Although much will depend upon the purpose the property is intended to serve by being attached to a building this should still be something of an alert to suppliers who might otherwise have been too quick to assume the PPSA would not apply to goods they were supplying.


Correct Identification of the Grantor

The end of January saw the NSW Supreme Court hand down a stark reminder that failing to correctly identify a Grantor when lodging a registration on the PPSR will have serious (and potentially very expensive) repercussions.

The case concerned the lease of some $23 million or so worth of equipment from Alleasing Pty Ltd to OneSteel Manufacturing Pty Ltd. The leases in question satisfied the PPSA's definition of PPS Leases (s13 of the Act) and were duly registered on the PPSR in order to protect Alleasing's continued interest in the equipment.  Unfortunately for Alleasing, the registrations identified OneSteel as the Grantor by reference to OneSteel's ABN, whereas the PPS Regulations (via some rather convoluted wording) required that the registration identify OneSteel by their ACN.

Although it might be argued (and to some extent it was) that there was no misunderstanding concerning the legal entity that was acting as Grantor - both ABN and ACN clearly identified OneSteel Manufacturing - the issue was more focused upon the extent to which a failure to strictly adhere to the Regulations' identification rules was sufficient to render the registration ineffective.

Because a legally effective search for registrations lodged against OneSteel would need to be conducted on the PPSR against OneSteel's ACN (and thus would not reveal registrations lodged against its ABN) the court found that Alleasing's registrations were ineffective and not sufficient to prevent Alleasing's equipment from vesting in OneSteel and its administrators.

Alleasing claimed that administrators would customarily conduct searches against both ACN and ABN of a Grantor company, and would thus not have been misled by their ABN-based registration; however, this appeared to carry little weight with the court and failed to carry the day.

In this case the letter of the law clearly won out over its, alleged, spirit.

While reports of this action appear to have generated quite a bit of interest judging by blog posts and emailed newsletters, there really isn't anything particularly surprising here.  The PPSA doesn't require a great deal of information to be supplied in a registration but what is supplied must be accurate and in strict accordance with the PPSA's rules.

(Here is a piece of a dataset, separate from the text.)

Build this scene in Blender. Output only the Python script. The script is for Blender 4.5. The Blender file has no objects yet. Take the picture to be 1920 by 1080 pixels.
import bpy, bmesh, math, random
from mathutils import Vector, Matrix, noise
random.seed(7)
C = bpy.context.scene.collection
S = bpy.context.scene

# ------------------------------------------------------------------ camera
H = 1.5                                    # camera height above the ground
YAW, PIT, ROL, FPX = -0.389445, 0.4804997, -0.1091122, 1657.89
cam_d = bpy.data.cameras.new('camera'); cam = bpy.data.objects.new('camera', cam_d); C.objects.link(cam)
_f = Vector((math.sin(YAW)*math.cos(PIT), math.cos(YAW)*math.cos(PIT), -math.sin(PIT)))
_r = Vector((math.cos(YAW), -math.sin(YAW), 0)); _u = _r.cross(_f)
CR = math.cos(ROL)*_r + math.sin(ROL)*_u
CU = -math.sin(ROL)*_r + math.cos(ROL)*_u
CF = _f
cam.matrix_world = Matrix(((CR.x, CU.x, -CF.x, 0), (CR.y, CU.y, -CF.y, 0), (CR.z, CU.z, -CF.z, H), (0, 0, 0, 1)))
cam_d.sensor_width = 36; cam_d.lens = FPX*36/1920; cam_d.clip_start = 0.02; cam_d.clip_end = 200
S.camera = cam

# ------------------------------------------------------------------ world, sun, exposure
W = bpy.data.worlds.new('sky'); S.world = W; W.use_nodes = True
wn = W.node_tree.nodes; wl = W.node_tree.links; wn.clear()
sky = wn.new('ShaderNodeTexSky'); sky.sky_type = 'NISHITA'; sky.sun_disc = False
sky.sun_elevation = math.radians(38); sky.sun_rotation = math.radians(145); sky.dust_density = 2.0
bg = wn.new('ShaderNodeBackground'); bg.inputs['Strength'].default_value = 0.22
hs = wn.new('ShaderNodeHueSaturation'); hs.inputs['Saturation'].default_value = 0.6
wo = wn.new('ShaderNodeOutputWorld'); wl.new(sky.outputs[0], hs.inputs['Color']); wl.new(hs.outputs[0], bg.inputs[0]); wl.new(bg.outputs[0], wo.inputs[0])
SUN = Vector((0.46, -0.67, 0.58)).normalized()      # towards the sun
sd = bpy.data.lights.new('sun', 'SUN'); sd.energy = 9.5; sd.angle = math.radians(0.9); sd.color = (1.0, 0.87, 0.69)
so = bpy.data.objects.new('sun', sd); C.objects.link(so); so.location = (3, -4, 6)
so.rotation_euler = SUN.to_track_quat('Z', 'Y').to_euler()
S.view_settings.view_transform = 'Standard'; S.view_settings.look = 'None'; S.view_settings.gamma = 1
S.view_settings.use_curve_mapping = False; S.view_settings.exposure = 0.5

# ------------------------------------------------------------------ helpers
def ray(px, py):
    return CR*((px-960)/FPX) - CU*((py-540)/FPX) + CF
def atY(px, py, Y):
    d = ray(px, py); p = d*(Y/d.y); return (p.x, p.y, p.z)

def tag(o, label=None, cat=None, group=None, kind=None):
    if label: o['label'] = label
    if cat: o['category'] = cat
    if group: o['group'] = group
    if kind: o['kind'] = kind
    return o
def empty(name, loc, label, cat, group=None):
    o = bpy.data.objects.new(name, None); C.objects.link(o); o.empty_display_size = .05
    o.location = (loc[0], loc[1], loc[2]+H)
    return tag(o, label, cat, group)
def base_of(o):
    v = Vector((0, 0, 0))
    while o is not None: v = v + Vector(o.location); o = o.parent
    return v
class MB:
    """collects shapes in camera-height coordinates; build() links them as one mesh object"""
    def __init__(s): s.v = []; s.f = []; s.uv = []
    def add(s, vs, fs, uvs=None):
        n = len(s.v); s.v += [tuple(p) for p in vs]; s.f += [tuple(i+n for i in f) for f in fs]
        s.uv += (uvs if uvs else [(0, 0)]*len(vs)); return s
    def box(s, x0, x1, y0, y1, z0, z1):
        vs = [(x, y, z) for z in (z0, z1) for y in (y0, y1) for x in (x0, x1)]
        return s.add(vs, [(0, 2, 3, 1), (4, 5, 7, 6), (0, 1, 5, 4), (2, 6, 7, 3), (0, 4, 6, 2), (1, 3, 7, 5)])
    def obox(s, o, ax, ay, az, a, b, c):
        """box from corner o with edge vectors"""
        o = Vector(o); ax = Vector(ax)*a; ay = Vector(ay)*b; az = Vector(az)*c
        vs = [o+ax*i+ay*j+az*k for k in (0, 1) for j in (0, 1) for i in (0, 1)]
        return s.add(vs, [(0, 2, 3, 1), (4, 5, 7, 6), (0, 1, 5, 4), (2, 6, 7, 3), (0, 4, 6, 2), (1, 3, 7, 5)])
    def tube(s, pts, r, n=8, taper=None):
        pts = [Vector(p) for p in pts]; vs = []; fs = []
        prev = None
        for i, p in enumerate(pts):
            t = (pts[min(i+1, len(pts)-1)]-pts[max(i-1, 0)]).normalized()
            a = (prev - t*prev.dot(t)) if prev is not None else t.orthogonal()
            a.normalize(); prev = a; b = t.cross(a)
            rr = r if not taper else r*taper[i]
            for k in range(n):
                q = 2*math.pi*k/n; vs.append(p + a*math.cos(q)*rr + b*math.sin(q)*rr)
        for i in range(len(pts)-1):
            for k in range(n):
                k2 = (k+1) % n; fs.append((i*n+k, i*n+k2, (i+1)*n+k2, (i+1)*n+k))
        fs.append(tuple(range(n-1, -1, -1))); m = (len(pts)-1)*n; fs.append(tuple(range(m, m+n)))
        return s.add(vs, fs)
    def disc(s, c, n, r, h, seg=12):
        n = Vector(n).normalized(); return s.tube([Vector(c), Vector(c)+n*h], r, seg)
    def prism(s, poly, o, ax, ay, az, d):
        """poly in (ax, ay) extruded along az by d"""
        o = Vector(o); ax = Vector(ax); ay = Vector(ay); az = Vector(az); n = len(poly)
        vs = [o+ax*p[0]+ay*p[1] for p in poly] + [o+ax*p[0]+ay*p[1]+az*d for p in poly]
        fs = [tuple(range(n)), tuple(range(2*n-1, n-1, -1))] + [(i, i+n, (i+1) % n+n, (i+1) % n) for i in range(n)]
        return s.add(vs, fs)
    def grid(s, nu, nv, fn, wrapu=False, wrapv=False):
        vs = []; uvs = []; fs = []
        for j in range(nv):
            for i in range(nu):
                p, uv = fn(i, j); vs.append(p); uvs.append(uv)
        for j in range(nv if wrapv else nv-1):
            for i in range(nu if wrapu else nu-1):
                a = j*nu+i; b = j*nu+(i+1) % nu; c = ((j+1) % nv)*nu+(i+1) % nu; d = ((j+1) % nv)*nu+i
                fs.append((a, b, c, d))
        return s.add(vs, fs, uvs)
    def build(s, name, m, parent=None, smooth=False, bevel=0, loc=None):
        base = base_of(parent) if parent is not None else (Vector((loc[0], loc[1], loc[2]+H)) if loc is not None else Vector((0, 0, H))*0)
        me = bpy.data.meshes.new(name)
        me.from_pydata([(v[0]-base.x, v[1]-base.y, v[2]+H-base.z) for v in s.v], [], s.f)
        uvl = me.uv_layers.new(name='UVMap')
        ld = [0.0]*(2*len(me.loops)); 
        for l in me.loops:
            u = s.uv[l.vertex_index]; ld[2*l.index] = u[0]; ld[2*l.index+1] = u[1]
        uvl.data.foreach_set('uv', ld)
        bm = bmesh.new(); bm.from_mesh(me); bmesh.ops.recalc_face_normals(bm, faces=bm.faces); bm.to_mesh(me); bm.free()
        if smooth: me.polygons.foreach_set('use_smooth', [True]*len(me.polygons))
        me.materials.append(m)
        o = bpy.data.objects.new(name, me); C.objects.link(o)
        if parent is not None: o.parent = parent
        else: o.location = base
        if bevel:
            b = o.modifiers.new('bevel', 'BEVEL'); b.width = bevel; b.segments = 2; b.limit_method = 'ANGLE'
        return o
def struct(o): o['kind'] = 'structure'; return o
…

Although there were a couple of other issues raised in this case, it is perhaps timely for me to provide, at this point, a rough summary of the PPS Regulations' rules for identifying Grantors:

Grantor Type
Grantor Details Required
Sole Trader
Full Name (as per drivers licence) and date of birth
Sole Trader acting as Trustee
Trust ABN (if the Trust does not have an ABN, as per ‘normal’ Sole Trader)
Partnership
ABN
Partnership acting as Trustee
Trust ABN (if the Trust does not have an ABN, as per ‘normal’ Partnership)
Partnership without an ABN
Full name and DOB of each partner (or ACN’s of each if a corporate partnership)
Company with an ACN and no Trust involved
ACN
Company with an ACN acting as Trustee
Trust ABN (if the Trust does not have an ABN, as per ‘normal’ Company)
Corporate entity without an ACN
Full name of the business as per articles of association
Government Entity
ABN
Trust
Trust ABN (if no ABN, use rules as per the trustee)

As I've said and written in other places, 'close enough is good enough' and 'she'll be right' are expressions that should never be uttered in the context of a PPSA registration.